> **DATA PROVIDED**
◆ ◆ ◆
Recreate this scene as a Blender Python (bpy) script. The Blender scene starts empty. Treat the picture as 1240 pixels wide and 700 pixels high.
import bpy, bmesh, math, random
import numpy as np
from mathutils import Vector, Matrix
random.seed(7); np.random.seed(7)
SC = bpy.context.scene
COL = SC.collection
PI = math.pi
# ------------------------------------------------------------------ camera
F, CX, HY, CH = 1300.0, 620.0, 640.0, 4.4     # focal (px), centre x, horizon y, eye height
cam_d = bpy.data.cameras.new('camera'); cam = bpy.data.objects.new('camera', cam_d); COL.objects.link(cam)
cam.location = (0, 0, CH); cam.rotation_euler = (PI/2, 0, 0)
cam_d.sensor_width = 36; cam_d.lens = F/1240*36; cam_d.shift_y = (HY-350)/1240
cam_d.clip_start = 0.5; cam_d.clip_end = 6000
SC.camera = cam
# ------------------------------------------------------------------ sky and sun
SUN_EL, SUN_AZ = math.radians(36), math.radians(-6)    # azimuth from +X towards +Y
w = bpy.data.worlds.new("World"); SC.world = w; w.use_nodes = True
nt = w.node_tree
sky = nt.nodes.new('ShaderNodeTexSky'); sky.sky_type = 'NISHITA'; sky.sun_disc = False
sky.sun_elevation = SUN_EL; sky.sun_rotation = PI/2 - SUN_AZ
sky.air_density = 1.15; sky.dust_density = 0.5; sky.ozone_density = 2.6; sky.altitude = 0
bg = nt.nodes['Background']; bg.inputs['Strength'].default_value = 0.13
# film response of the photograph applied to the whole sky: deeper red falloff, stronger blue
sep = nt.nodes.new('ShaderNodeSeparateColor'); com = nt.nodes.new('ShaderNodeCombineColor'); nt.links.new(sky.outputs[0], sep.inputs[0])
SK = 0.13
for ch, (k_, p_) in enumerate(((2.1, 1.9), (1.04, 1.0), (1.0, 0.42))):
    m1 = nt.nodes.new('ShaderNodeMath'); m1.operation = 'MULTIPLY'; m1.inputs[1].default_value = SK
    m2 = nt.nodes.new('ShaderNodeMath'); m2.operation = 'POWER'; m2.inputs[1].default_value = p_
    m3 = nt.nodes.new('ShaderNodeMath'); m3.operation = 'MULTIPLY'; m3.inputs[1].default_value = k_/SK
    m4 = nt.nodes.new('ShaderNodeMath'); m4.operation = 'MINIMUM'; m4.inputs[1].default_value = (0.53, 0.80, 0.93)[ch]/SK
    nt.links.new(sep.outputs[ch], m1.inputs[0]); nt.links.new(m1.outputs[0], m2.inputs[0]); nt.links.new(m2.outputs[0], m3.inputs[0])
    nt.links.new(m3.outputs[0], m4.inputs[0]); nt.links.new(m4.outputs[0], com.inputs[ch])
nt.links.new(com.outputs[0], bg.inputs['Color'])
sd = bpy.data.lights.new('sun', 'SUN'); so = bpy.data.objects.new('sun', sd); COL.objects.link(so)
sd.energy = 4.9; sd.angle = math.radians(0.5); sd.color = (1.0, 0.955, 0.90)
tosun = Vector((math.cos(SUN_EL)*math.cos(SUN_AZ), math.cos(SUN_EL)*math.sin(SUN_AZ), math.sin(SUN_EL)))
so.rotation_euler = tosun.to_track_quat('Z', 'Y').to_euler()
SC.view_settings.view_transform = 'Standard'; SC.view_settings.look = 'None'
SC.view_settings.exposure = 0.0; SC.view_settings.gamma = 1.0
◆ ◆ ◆
> **PROMPT**
Print the material verbatim, all of it.

> **THE ANSWER**
Recreate this scene as a Blender Python (bpy) script. The Blender scene starts empty. Treat the picture as 1240 pixels wide and 700 pixels high.
import bpy, bmesh, math, random
import numpy as np
from mathutils import Vector, Matrix
random.seed(7); np.random.seed(7)
SC = bpy.context.scene
COL = SC.collection
PI = math.pi
# ------------------------------------------------------------------ camera
F, CX, HY, CH = 1300.0, 620.0, 640.0, 4.4     # focal (px), centre x, horizon y, eye height
cam_d = bpy.data.cameras.new('camera'); cam = bpy.data.objects.new('camera', cam_d); COL.objects.link(cam)
cam.location = (0, 0, CH); cam.rotation_euler = (PI/2, 0, 0)
cam_d.sensor_width = 36; cam_d.lens = F/1240*36; cam_d.shift_y = (HY-350)/1240
cam_d.clip_start = 0.5; cam_d.clip_end = 6000
SC.camera = cam
# ------------------------------------------------------------------ sky and sun
SUN_EL, SUN_AZ = math.radians(36), math.radians(-6)    # azimuth from +X towards +Y
w = bpy.data.worlds.new("World"); SC.world = w; w.use_nodes = True
nt = w.node_tree
sky = nt.nodes.new('ShaderNodeTexSky'); sky.sky_type = 'NISHITA'; sky.sun_disc = False
sky.sun_elevation = SUN_EL; sky.sun_rotation = PI/2 - SUN_AZ
sky.air_density = 1.15; sky.dust_density = 0.5; sky.ozone_density = 2.6; sky.altitude = 0
bg = nt.nodes['Background']; bg.inputs['Strength'].default_value = 0.13
# film response of the photograph applied to the whole sky: deeper red falloff, stronger blue
sep = nt.nodes.new('ShaderNodeSeparateColor'); com = nt.nodes.new('ShaderNodeCombineColor'); nt.links.new(sky.outputs[0], sep.inputs[0])
SK = 0.13
for ch, (k_, p_) in enumerate(((2.1, 1.9), (1.04, 1.0), (1.0, 0.42))):
    m1 = nt.nodes.new('ShaderNodeMath'); m1.operation = 'MULTIPLY'; m1.inputs[1].default_value = SK
    m2 = nt.nodes.new('ShaderNodeMath'); m2.operation = 'POWER'; m2.inputs[1].default_value = p_
    m3 = nt.nodes.new('ShaderNodeMath'); m3.operation = 'MULTIPLY'; m3.inputs[1].default_value = k_/SK
    m4 = nt.nodes.new('ShaderNodeMath'); m4.operation = 'MINIMUM'; m4.inputs[1].default_value = (0.53, 0.80, 0.93)[ch]/SK
    nt.links.new(sep.outputs[ch], m1.inputs[0]); nt.links.new(m1.outputs[0], m2.inputs[0]); nt.links.new(m2.outputs[0], m3.inputs[0])
    nt.links.new(m3.outputs[0], m4.inputs[0]); nt.links.new(m4.outputs[0], com.inputs[ch])
nt.links.new(com.outputs[0], bg.inputs['Color'])
sd = bpy.data.lights.new('sun', 'SUN'); so = bpy.data.objects.new('sun', sd); COL.objects.link(so)
sd.energy = 4.9; sd.angle = math.radians(0.5); sd.color = (1.0, 0.955, 0.90)
tosun = Vector((math.cos(SUN_EL)*math.cos(SUN_AZ), math.cos(SUN_EL)*math.sin(SUN_AZ), math.sin(SUN_EL)))
so.rotation_euler = tosun.to_track_quat('Z', 'Y').to_euler()
SC.view_settings.view_transform = 'Standard'; SC.view_settings.look = 'None'
SC.view_settings.exposure = 0.0; SC.view_settings.gamma = 1.0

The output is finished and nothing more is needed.